Goldman's Take On Q2 GDP: Ongoing Inventory Accumulation Still A Correction Threat

Sorry folks, nothing good to extrapolate based on the just released (and soon to be revised lower one final time) GDP data - from Jan Hatzius: "Implications for Q3 growth are probably slightly negative, though much depends on the monthly data to be released over the next few weeks, starting with Monday's report on consumer spending in July. The reason for this bias is that inventory accumulation, at an annual rate of $63.2bn in the second quarter, is still high enough (+3.7% at an annual rate) to put the economy at risk of at least a mild correction in this component as demand slows to a rate well below this rate. Although final sales to domestic purchasers were revised up to a +4.3% annual rate, this includes an increase in residential investment that is already in process of reversing as well as the effects of the decennial Census. And while much of the trade drag may well be reversed, the starting point for Q3 is a deep hole, so that's more likely to be a Q4 event." The only question is does Joe LaVorgna revert to a 10% H2 GDP now that his flip flopping on Q2 GDP (which he conveniently revised to 1% a few days back) was proven to be too fatalistically dire.

Downward Revision A Bit Smaller than Expected

BOTTOM LINE: Real GDP revised down a bit less than expected, with the main high side surprises in consumption and inventory accumulation, offset to some degree by an even deeper trade deficit than expected. Report suggests increased vulnerability in Q3 if demand slows, as it appears to be doing. Price indexes close to original estimates. Profits post firm (+25.3%) year-to-year gain after taxes, but second-quarter sequential gain is only half as firm.

KEY NUMBERS:
Real GDP growth revised down 0.8 points to +1.6% in Q2 (qoq, annualized, +3.0% yoy) vs. GS +1.2%, median forecast +1.4 %.
GDP price index revised up 0.1 point to +1.9% in Q2 (qoq, annualized, +0.8% yoy) vs. GS +1.8%, median forecast +1.8 %.
PCE core price index unchanged at +1.1% in Q2 (qoq, annualized, +1.5% yoy) vs. GS +1.1%, median forecast +1.1 %.

MAIN POINTS:
1. As widely expected, growth in the second quarter was slower than first estimated by the Commerce Department, but the size of the revision was not quite as large as we or the median forecast anticipated. Relative to our expectations, the main high-side surprises were in consumer spending (mostly services, where the other information available to us is not as good, and nondurables) and in inventory accumulation (where valuation/deflation can drive even the most dedicated economist bats).

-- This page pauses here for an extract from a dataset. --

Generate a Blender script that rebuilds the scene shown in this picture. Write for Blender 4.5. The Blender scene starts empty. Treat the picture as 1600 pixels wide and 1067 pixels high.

On the other hand, the trade deficit was revised to show even a larger drag than we had penciled in based on an extremely weak trade report. This drag-which sliced 3.37 percentage points off of real GDP-is largest quarterly trade drag since the initial quarter of this data series in 1947.

2. Implications for Q3 growth are probably slightly negative, though much depends on the monthly data to be released over the next few weeks, starting with Monday's report on consumer spending in July. The reason for this bias is that inventory accumulation, at an annual rate of $63.2bn in the second quarter, is still high enough (+3.7% at an annual rate) to put the economy at risk of at least a mild correction in this component as demand slows to a rate well below this rate. Although final sales to domestic purchasers were revised up to a +4.3% annual rate, this includes an increase in residential investment that is already in process of reversing as well as the effects of the decennial Census. And while much of the trade drag may well be reversed, the starting point for Q3 is a deep hole, so that's more likely to be a Q4 event.

3. Price indexes did not move too much. The GDP index was revised up 0.1 point; the PCE core index was unchanged.

4. As we had expected and the market had already seen in company reports, profits were firm in the second quarter. After-tax profits rose 25.3% from their year-earlier level after adjustment for inventory valuation and capital consumption distortions. However, the pattern is clearly one of slowing as the second-quarter increase was only 2.9%, or 12.1% at an annual rate.